Flexibility also enhances the stability of a ship's schedule. Work postponed for budgetary or other reasons and emergent work easily could be scheduled for a follow-on maintenance period without disrupting the ship's underway schedule. Forcing work into the long maintenance availability and then having to accomplish additional work outside of that period frequently has led to schedule changes that affect not only the individual ship but also—in a domino effect—many other ship and support organizations on the waterfront.

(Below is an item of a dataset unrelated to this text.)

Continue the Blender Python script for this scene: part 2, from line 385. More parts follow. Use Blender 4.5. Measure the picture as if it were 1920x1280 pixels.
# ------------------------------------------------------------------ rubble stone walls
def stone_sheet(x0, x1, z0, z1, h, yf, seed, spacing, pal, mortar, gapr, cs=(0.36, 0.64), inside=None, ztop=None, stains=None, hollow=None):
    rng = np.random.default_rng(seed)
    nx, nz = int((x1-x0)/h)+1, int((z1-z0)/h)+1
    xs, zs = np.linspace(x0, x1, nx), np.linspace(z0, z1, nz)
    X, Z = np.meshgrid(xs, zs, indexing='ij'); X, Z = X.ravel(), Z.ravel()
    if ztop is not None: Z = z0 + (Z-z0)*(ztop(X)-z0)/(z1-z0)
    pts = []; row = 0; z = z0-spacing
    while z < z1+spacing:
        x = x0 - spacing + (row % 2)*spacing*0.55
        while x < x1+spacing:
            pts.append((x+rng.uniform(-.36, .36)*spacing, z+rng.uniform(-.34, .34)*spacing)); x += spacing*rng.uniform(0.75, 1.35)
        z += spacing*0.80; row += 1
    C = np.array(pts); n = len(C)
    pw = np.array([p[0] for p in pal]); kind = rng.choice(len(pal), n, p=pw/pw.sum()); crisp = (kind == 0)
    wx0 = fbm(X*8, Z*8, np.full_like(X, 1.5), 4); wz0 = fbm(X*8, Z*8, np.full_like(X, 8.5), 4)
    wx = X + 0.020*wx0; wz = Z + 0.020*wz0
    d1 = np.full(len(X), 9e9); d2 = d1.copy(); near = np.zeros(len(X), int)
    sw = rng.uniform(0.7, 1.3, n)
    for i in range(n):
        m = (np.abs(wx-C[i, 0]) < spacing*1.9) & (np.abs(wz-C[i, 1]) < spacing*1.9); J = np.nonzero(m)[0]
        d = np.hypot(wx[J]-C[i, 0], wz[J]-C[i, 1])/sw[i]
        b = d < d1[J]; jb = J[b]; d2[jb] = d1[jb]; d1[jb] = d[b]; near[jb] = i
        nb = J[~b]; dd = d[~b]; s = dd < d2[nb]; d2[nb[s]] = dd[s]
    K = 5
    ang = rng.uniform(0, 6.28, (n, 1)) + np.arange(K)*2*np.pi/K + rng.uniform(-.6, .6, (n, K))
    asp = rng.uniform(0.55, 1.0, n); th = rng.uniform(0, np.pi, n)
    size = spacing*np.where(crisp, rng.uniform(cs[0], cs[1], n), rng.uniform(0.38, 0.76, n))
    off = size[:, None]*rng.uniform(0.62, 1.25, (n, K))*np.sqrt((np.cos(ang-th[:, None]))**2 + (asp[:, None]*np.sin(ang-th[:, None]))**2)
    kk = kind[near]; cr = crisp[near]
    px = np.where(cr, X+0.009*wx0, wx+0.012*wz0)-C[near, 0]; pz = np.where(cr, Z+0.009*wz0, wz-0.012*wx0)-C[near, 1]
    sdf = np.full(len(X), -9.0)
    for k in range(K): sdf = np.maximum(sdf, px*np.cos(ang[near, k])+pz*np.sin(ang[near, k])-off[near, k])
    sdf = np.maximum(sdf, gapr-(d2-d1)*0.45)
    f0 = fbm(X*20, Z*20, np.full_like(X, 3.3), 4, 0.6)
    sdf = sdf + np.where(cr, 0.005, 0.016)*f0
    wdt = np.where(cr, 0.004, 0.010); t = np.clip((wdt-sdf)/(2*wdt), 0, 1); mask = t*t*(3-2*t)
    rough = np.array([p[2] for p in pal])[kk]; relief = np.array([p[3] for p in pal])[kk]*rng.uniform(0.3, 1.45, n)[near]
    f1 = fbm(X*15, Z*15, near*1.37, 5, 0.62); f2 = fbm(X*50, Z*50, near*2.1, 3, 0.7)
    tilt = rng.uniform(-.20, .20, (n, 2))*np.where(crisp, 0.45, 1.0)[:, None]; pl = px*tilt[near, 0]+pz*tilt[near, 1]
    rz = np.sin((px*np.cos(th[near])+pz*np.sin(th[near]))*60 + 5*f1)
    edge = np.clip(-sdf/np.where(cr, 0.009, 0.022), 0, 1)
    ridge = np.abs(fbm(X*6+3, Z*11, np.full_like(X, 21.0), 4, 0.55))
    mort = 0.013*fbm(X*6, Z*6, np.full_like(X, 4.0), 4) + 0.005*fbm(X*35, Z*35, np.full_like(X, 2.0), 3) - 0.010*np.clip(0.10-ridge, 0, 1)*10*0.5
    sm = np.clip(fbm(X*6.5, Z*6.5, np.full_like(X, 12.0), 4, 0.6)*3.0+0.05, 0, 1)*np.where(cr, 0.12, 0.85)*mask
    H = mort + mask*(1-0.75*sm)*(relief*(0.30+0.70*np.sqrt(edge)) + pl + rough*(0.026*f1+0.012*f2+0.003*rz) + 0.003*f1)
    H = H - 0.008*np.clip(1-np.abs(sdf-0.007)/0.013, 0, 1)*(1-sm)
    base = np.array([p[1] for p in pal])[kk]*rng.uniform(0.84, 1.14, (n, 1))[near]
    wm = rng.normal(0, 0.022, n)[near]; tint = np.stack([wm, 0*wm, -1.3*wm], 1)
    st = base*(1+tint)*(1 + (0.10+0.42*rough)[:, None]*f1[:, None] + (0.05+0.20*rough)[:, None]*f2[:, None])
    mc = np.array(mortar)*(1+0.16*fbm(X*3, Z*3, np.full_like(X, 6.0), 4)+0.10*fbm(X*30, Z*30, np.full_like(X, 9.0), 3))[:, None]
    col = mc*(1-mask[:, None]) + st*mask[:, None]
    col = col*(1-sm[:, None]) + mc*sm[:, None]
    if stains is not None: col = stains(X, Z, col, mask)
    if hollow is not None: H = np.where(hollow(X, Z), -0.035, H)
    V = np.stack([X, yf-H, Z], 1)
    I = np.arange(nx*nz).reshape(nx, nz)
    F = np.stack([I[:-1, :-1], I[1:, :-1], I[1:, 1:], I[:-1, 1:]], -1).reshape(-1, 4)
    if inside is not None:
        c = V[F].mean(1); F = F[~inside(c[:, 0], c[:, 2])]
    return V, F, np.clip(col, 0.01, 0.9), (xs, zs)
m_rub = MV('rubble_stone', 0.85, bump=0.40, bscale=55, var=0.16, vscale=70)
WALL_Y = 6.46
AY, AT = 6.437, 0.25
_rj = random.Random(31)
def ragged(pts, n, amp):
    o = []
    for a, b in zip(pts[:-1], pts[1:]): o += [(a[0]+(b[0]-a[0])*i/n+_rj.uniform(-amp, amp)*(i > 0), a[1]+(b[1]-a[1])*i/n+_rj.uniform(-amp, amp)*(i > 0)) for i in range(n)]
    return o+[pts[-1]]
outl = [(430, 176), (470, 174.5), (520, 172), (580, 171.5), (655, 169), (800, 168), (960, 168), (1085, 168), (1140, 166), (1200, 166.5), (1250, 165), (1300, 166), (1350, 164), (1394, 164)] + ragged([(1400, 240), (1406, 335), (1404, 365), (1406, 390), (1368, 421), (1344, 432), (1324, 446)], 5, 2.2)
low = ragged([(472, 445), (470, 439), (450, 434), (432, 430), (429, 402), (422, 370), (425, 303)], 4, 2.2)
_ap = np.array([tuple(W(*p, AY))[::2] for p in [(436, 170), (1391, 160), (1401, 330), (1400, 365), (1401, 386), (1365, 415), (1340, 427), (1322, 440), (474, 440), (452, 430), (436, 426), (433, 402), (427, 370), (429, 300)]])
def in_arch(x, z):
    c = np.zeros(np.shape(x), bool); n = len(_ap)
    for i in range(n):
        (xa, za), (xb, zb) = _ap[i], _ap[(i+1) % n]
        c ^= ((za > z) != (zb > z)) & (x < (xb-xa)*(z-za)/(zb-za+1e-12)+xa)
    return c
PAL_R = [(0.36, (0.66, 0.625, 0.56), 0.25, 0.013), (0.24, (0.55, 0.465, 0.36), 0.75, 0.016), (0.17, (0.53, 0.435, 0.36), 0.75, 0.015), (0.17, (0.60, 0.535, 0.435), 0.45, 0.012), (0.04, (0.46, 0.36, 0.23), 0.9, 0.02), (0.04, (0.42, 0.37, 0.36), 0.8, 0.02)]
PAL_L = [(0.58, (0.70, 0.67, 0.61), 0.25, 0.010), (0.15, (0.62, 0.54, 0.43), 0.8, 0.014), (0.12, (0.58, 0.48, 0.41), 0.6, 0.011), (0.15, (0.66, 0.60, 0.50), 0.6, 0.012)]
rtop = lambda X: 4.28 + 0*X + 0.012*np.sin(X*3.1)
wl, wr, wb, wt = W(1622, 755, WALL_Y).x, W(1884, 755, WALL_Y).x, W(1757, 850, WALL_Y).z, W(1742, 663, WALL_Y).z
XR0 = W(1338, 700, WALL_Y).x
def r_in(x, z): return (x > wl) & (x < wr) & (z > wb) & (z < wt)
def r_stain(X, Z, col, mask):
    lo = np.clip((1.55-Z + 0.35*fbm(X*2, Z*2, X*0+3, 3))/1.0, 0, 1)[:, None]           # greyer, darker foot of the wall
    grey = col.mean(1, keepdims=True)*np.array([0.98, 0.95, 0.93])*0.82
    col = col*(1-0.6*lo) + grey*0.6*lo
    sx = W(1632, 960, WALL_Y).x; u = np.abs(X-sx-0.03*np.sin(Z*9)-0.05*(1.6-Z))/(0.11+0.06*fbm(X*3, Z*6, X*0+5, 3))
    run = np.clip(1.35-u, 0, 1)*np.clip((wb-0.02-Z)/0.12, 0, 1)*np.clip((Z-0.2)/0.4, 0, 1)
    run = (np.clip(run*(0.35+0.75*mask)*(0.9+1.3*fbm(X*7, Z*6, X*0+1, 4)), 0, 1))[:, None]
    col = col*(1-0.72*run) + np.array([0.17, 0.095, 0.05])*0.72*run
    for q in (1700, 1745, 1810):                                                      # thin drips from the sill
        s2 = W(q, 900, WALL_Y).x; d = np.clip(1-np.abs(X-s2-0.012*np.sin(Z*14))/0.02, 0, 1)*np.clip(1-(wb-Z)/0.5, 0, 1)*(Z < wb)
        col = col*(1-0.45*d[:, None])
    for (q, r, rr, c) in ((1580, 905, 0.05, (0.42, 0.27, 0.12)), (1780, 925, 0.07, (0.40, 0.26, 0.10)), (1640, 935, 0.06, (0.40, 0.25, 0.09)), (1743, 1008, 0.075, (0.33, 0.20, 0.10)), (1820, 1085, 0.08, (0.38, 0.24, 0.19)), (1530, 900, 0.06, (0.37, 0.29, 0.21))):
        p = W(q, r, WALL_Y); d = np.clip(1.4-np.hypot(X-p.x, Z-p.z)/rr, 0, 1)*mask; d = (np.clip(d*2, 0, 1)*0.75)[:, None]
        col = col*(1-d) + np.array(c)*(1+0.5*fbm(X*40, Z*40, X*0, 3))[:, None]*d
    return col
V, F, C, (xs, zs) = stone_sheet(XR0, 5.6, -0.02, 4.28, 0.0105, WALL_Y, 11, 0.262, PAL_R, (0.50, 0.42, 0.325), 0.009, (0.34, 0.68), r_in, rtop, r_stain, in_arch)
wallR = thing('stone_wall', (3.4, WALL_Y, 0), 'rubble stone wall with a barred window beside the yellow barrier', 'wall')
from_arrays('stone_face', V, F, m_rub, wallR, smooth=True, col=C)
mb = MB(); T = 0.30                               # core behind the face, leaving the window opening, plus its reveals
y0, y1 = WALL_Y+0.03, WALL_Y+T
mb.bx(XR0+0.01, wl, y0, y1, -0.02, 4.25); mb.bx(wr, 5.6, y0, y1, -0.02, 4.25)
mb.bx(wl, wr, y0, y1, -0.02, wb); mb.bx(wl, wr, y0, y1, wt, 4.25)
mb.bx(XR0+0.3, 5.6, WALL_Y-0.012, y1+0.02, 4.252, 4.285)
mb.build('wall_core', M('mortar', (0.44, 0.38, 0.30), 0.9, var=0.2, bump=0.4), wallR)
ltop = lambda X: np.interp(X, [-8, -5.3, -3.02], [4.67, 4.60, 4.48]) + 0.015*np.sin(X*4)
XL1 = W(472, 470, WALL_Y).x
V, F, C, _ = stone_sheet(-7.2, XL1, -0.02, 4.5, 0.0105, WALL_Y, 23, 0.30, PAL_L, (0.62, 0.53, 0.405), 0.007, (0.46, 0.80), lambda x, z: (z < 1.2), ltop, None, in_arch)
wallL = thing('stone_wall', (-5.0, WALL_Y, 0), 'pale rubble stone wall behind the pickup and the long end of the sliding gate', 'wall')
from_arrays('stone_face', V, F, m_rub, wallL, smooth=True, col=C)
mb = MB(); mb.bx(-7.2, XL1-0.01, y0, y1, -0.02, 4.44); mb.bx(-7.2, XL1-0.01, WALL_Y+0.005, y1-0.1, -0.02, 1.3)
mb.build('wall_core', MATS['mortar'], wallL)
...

In addition to the training and operational benefits of shorter-term maintenance availabilities, a ship's materiel condition would improve. For example, eliminating the Light Off Assessment (LOA) requirement also eliminates the need for the contractor to yield engineering spaces for two weeks prior to the LOA. More important, shorter availabilities reduce post-maintenance materiel casualties caused by inactive equipment and loss of trained operators. The longer an availability, the greater the percentage of C3/C4 casualty reports during the first six months following a maintenance period (figure 1).
There also are budgetary benefits. Studies have proved that shorter availabilities reduce overhead costs paid to private contractors for hotel services, pier space, and docking services while ships undergo maintenance. They also eliminate some costly permanent change-of-station moves that can result when a contractor located out of a ship's home port wins the repair award. Shorter availabilities mean that more of the work can be accomplished at the naval stations, which, in turn, improves quality of life for our officers and sailors. Shorter time on berthing barges enhances a crew's esprit de corps, and less time embroiled in an extensive maintenance period means more time focused on warfighting skills.
In this day of great professionalism among our sailors, another extremely important result of this maintenance strategy is the improved opportunity to achieve enlisted surface warfare and surface warfare officer qualifications. It is far more beneficial for our people to be at sea doing their jobs rather than to be stuck in long droughts of professional opportunity.
Naval Surface Force Pacific has found the nine-week maintenance philosophy to be a winner on many fronts. Skills remain sharper, maintenance is performed as required, and the operational commander gets a highly capable platform with a well-trained crew more quickly than ever before. Our business is to keep our warfighting skills sharp by going to sea, and that's where we belong.
1 Refers to percentage of time ship is not in a C-5 status.
Admiral Krekich is Commander, Naval Surface Force, U.S. Pacific Fleet.